In battles, the hero leading your army is an essential part of combat, coming with their own levelling system that provides access to unique abilities and bonusses that can be applied to the heroes themselves and the units in their army. The best and coolest feature of heroes however, has to be that when in battles, opposing heroes can enter a one-on-one duel with each other, as they are surrounded by their troops to decide who the greatest warrior on the battlefield is.

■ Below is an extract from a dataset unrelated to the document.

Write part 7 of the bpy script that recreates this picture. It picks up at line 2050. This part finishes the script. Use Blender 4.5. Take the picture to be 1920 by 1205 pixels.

Whether it be through the notable faction leaders or the role heroes play in A Total War Saga: Troy, the game accomplishes the task of making you feel like you are truly part of the heroic epic depicted in The Iliad.

A Total War Saga: Troy has its flaws though, whether it be minor balancing issues with certain elements of the game, or a lack of personality and depth from the AI. Occasionally, you can exploit the diplomacy system for evidently one sided trade deals, and the most prevalent issue I've encountered, has been with army composition. The fact that I can decimate near enough four armies at once with one army of chariots, seems not only historically inaccurate, but very much overpowered; however extremely fun. Other factions within the game seem almost lifeless and pretty plain, with some factions randomly going to war and others not interacting at all, taking away from the experience just a little bit. Though these issues will most likely be fixed in a later patch, for some players it can definitely reduce the quality of the game experience, however minor the issues may be.

Despite its minor flaws and issues, I honestly had a blast playing A Total War Saga: Troy. With its unique and inspired appearance, heroic feel, and overall challenging gameplay, A Total War Saga: Troy is a must play for any fan of strategy games, and even for those looking for an immersive dive into the world of Ancient Greece.


A Total War Saga: Troy is available to buy now, exclusively on Epic Games Store.